I’m gonna be your number one,

Number one…"

:wink:

you were a cheer leader in your last life weren’t ya!

died in a bus crash on the way to the homecoming game

you’re not fooling me :stuck_out_tongue:

Sir, Blondie is most certainly not bad data. Though that particular song is less than wonderful.

The Mac is a really nice machine. I used to use one years ago but I need a Red Hat/Intel based machine for work.

I have most of the multimedia software I need working on Red Hat like audacity and rosegarden for mp3 & midi. They both work quite well for recording & playback.

I’ll keep fishing around. I’m sure one day I’ll get the right recipe for building tartini on Red Hat. The dependencies are always the problem.

Did Blondie do that song?

The tune I have in mind was done back in the early sixties, and it rocks. Hear it once, and you’ll never forget it.

Then again, maybe one needs to have been there. It was another time, and that tune brings back a wealth of memories.

:wink:

Oh, wow. Apparently the song was originally recorded by a group called The Paragons from Jamaica. New to me.

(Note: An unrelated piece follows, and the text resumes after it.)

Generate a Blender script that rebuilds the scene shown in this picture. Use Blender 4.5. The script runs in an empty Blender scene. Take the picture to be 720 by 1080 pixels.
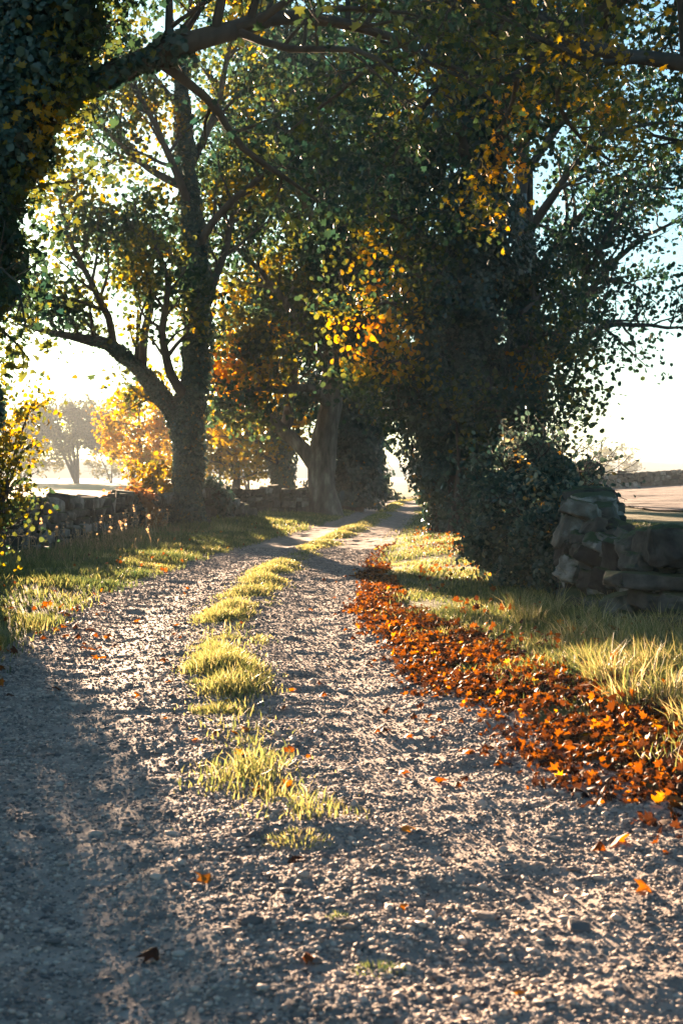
import bpy, bmesh, math, random
import numpy as np
from mathutils import Vector
R = math.radians
scene = bpy.context.scene
COL = scene.collection
F = 1500.0; HOR = 503.0; EYE = 1.5          # lens and eye height of the photograph (720x1080)
SUN_AZ, SUN_EL = R(-15), R(6.8)

# ------------------------------------------------------------------ noise
def _hash(ix, iy, iz, seed):
    h = (ix*374761393 + iy*668265263 + iz*2147483647 + seed*974711) & 0xFFFFFFFF
    h = ((h ^ (h >> 13))*1274126177) & 0xFFFFFFFF
    h = ((h ^ (h >> 15))*2246822519) & 0xFFFFFFFF
    return ((h ^ (h >> 16)) & 0xFFFF)/65535.0
def vnoise(x, y, z=0.0, seed=0):
    x = np.asarray(x, float); y = np.asarray(y, float); z = np.zeros_like(x)+z
    fx = np.floor(x); fy = np.floor(y); fz = np.floor(z)
    ix = fx.astype(np.int64); iy = fy.astype(np.int64); iz = fz.astype(np.int64)
    tx = x-fx; ty = y-fy; tz = z-fz
    tx = tx*tx*(3-2*tx); ty = ty*ty*(3-2*ty); tz = tz*tz*(3-2*tz)
    def c(a, b, d): return _hash(ix+a, iy+b, iz+d, seed)
    r = 0
    for d, wz in ((0, 1-tz), (1, tz)):
        r = r + wz*((c(0,0,d)*(1-tx)+c(1,0,d)*tx)*(1-ty)+(c(0,1,d)*(1-tx)+c(1,1,d)*tx)*ty)
    return r*2-1
def fbm(x, y, z=0.0, seed=0, o=4, g=.5):
    r = 0; a = 1; f = 1
    for i in range(o):
        r = r+a*vnoise(np.asarray(x)*f, np.asarray(y)*f, np.asarray(z)*f, seed+i*17); a *= g; f *= 2.03
    return r
def sstep(a, b, x):
    t = np.clip((np.asarray(x, float)-a)/(b-a), 0, 1); return t*t*(3-2*t)

# ------------------------------------------------------------------ terrain
_cy = [-40, 0, 3, 4.4, 5.9, 9.5, 15.3, 23, 33.6, 41, 53.6, 70, 83, 92, 100, 110, 125]
_cx = [1.5, .9, .4, .12, -.2, -.8, -1.22, -1.08, -.3, .35, 1.45, 2.5, 3.3, 4.3, 7.5, 14, 26]
_gy = np.linspace(-40, 125, 1651)
_g = np.interp(_gy, _cy, _cx)
for _ in range(3): _g = np.convolve(np.pad(_g, 12, 'edge'), np.ones(25)/25, 'valid')
def xc(y): return np.interp(y, _gy, _g)
def hw(y): return np.interp(y, [0, 5, 8, 12, 17, 25, 40, 90, 100, 120], [1.7, 1.6, 1.65, 1.75, 1.75, 1.6, 1.3, 1.3, 2.2, 3.6])
def Hs(x, y):
    x = np.asarray(x, float); y = np.asarray(y, float)
    u = x-xc(y); w = hw(y); au = np.abs(u)
    k = 1-sstep(100, 118, y)
    z = -.035*np.exp(-((au-w*.58)/.32)**2)*k
    z = z + .13*sstep(w-.15, w+1.3, au)*k
    z = z + .02*np.exp(-(u/.3)**2)*k
    z = z + .05*fbm(x*.35, y*.35, 3.1, 5, 3)*sstep(w, w+2, au) + .02*fbm(x*.5, y*.5, 1, 9, 2)
    z = z + .95*sstep(60, 125, y)*sstep(12, 32, x)
    z = z + .6*fbm(x*.012, y*.012, 2, 31, 2)*sstep(130, 400, y)
    z = z - .25*sstep(-6, -14, x)*sstep(20, 40, y)
    return z
def H1(x, y): return float(Hs(np.array([x]), np.array([y]))[0])
def P(px, py, d): return np.array([(px-360)/F*d, d, EYE-(py-HOR)/F*d])   # point at distance d seen in that direction
def G(px, py):                                                            # ground point seen in that direction
    d = EYE*F/(py-HOR)
    for _ in range(6):
        x = (px-360)/F*d; d = (EYE-H1(x, d))*F/(py-HOR)
    return (px-360)/F*d, d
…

Perhaps I’ve shown my (lack of) age?

But yes, Blondie recorded it.

http://miracle.otago.ac.nz/postgrads/tartini/

it just get worse from there…


Thanks S1m0n!

Yes you can download Tartini from there and should probably do so. In itself it is a very good piece of software. As Terry wrote I’m taking the output from Tartini and plotting the results differently using a script I’ve written in “R”. This outputs a graph showing the distribution of what you played for each note of the scale. Hence if playing with an old 1830 flute you might see all the low Ds 40cents flat, A, B sharp etc.